Whether your eyes roll or your stomach grumbles at the site of yet another food photo on Instagram, the popular practice appears to provide some benefit to people who are looking to meet healthy eating or fitness goals.

A study by researchers at the University of Washington found that there’s more to a random banana and yogurt photo than meets the eye.
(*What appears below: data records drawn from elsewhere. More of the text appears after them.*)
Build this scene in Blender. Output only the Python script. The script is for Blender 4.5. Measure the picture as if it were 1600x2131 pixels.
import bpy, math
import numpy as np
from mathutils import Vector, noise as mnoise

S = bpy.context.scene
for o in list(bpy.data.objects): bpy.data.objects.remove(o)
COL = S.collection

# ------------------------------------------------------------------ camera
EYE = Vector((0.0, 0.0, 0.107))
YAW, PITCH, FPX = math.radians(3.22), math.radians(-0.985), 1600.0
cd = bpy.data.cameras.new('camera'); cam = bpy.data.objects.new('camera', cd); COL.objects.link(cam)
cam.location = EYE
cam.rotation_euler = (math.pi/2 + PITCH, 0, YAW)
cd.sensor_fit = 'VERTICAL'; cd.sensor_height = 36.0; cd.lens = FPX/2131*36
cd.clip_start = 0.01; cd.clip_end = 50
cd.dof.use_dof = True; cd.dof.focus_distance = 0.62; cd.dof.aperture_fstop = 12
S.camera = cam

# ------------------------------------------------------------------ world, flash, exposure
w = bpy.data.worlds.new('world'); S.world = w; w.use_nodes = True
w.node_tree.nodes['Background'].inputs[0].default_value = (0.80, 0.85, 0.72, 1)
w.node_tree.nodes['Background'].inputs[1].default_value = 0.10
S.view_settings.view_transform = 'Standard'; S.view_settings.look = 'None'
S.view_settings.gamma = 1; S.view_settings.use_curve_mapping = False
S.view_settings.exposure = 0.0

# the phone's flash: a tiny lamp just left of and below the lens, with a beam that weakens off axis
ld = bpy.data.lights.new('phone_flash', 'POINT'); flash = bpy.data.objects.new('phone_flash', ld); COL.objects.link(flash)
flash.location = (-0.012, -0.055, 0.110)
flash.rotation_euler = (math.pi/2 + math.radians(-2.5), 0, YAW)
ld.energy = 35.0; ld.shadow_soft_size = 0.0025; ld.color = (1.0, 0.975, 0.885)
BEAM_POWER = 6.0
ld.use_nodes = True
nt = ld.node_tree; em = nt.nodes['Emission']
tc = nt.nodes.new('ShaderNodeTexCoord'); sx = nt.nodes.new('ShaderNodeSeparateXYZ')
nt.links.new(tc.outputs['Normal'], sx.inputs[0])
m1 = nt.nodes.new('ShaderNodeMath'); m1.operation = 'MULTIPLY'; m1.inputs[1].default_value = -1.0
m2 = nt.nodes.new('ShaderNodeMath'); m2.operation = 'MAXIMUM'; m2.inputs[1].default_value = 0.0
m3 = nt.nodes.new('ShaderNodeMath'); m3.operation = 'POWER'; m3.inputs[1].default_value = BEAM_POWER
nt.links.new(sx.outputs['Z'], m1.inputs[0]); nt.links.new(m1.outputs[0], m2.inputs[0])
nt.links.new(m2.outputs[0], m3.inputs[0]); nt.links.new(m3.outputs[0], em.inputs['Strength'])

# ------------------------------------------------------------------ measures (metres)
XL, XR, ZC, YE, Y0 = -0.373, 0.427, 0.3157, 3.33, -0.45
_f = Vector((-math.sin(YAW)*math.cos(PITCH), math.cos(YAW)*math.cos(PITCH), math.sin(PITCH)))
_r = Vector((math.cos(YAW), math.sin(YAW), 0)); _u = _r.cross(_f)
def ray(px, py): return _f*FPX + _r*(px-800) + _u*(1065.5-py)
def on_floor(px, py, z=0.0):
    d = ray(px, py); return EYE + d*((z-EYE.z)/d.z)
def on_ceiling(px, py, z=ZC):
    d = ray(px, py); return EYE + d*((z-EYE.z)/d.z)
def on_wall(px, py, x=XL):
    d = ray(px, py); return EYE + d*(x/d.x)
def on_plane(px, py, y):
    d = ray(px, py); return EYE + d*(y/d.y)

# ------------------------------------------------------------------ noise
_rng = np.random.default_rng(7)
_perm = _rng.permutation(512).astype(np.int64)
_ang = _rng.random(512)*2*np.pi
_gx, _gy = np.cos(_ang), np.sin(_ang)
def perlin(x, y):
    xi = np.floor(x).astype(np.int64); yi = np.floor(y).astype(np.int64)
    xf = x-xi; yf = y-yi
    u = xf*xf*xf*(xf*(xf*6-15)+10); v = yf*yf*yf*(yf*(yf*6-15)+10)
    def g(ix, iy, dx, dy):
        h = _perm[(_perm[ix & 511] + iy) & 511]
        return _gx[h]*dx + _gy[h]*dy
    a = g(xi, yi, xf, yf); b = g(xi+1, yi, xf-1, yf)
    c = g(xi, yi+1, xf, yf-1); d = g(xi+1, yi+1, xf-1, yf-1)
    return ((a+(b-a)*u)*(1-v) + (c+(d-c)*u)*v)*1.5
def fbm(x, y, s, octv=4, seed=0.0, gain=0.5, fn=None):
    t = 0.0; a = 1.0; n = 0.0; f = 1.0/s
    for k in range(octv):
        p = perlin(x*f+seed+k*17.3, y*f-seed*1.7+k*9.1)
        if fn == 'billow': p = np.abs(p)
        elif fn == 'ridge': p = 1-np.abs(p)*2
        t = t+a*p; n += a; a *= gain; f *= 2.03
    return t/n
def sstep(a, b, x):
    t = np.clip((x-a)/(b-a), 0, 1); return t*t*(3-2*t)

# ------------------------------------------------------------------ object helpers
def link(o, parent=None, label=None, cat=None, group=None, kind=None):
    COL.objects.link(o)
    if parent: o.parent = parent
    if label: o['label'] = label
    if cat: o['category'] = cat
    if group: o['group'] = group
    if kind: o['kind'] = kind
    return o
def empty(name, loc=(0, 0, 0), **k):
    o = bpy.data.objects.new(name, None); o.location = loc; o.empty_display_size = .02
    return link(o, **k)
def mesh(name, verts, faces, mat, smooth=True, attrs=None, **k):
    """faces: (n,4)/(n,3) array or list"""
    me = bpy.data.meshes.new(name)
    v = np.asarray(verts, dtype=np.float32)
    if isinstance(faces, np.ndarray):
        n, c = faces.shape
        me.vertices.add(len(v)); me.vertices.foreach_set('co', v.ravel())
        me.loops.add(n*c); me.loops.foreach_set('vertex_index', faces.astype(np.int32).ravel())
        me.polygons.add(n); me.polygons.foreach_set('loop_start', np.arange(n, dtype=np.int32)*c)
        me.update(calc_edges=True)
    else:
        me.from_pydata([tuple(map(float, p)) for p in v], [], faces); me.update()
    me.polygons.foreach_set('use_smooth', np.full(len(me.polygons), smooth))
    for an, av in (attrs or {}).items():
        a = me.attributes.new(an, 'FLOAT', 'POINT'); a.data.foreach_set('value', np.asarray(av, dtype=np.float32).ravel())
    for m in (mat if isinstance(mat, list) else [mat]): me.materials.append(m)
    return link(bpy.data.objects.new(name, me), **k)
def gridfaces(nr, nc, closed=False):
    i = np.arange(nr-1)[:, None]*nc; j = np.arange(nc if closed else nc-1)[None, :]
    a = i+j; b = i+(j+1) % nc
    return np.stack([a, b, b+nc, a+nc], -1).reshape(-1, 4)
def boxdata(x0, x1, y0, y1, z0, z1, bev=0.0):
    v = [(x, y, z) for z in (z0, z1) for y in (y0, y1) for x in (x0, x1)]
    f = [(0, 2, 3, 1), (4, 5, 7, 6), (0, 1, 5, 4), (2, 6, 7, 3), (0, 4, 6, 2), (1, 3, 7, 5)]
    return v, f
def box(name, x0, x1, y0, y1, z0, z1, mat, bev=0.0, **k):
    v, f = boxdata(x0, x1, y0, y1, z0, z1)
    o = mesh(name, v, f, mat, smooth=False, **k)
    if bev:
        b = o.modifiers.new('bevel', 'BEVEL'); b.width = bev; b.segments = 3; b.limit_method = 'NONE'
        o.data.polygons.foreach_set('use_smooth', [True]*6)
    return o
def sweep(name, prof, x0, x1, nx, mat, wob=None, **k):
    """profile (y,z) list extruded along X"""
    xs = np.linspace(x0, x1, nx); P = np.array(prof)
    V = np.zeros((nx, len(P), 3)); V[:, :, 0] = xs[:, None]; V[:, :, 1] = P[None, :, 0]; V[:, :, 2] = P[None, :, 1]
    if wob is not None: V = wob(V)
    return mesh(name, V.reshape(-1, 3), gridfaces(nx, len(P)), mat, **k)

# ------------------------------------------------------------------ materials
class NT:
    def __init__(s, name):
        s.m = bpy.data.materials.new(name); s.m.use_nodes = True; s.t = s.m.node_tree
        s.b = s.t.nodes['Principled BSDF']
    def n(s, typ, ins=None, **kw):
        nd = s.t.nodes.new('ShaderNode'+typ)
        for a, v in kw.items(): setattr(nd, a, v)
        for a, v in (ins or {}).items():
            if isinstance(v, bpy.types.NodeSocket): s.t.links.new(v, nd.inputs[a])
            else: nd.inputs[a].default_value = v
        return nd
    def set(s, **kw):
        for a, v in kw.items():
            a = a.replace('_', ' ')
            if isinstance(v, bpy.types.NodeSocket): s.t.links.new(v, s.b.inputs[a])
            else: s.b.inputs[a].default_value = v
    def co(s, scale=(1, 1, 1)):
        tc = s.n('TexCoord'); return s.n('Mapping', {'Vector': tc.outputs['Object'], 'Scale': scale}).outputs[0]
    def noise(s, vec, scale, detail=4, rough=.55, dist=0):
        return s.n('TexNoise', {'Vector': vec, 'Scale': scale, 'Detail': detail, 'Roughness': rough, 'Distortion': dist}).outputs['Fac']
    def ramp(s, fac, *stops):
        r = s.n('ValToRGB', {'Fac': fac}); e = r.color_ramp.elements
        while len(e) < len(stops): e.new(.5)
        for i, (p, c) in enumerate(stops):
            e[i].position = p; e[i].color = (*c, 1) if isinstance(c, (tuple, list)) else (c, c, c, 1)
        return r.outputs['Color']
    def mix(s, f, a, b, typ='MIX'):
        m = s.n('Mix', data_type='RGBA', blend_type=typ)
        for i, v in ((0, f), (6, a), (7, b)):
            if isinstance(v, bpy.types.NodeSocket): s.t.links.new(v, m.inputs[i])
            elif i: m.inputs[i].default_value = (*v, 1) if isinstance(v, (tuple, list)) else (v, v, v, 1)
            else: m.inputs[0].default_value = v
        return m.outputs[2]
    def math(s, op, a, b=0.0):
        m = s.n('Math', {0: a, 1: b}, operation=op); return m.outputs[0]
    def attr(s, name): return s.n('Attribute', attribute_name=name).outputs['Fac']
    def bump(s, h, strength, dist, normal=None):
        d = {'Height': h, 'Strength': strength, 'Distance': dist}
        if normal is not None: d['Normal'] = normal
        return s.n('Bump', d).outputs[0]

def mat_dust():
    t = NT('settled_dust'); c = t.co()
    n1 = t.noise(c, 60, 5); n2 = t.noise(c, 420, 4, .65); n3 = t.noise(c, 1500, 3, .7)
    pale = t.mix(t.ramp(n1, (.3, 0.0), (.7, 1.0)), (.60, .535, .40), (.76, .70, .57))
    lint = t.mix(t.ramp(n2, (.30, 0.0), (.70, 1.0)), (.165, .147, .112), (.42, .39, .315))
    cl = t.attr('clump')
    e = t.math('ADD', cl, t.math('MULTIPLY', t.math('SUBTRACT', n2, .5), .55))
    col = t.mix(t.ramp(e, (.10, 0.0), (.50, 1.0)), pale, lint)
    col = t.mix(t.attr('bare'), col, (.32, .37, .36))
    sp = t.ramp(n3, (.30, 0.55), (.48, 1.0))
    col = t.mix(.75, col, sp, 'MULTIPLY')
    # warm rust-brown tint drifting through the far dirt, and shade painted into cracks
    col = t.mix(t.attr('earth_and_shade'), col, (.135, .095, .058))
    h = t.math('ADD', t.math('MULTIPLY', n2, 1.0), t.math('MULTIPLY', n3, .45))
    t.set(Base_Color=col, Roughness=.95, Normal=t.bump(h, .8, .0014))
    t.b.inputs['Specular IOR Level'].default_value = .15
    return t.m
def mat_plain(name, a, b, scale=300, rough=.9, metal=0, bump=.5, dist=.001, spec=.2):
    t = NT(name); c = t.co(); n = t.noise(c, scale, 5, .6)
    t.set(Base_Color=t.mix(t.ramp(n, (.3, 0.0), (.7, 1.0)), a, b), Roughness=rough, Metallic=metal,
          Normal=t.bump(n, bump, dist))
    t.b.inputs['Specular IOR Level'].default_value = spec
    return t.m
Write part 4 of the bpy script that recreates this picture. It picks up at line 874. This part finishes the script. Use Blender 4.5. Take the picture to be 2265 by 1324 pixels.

The platform can serve as a creative and more fun way track food intake while also allowing users to be held accountable by followers who have a shared interest in eating right, losing weight, etc.

UW Today reported the news Wednesday and said a paper detailing the findings will be presented next month at the CHI 2017 Conference on Human Factors in Computing Systems. The aim is to use the results to inform the design of tools to support healthy behaviors.

“The benefit of photos is that it’s more fun to do than taking out a booklet or typing hundreds of words of description in an app,” said Christina Chung, lead author and a UW human centered design and engineering doctoral student. “Plus, it’s more socially appropriate for people who are trying to track their diets to snap a photo of their plate when they’re out with friends — everyone’s doing it and it doesn’t look weird.”

She’s certainly got that right — everyone does seem to be doing it. A quick scan of my own Instagram feed produced recent pictures of pizza, a bag of Doritos, beer, pancakes, more beer and lots of other stuff. I guess I’m not shooting stuff to inspire anyone to lose weight!

But users profiled in the study, using hashtags such as #fooddiary or #foodjournal, said they received social and emotional support from other Instagram users and that helped them stick to their own tracking and healthy eating goals. UW Today says a woman who previously relied on an app to track her diet would cheat and not log certain items.

“With Instagram, it helped me because I was taking a picture of it — it’s real and it does exist and it does count towards what I was eating,” the woman said. “And then putting up a visual image of it really helped me stay honest.”

The fact that Instagram allows users to create separate feeds under the same profile was encouraging to users as well, Chung said, because people didn’t have to worry about overwhelming regular followers with food pictures and could channel that content toward a specific audience.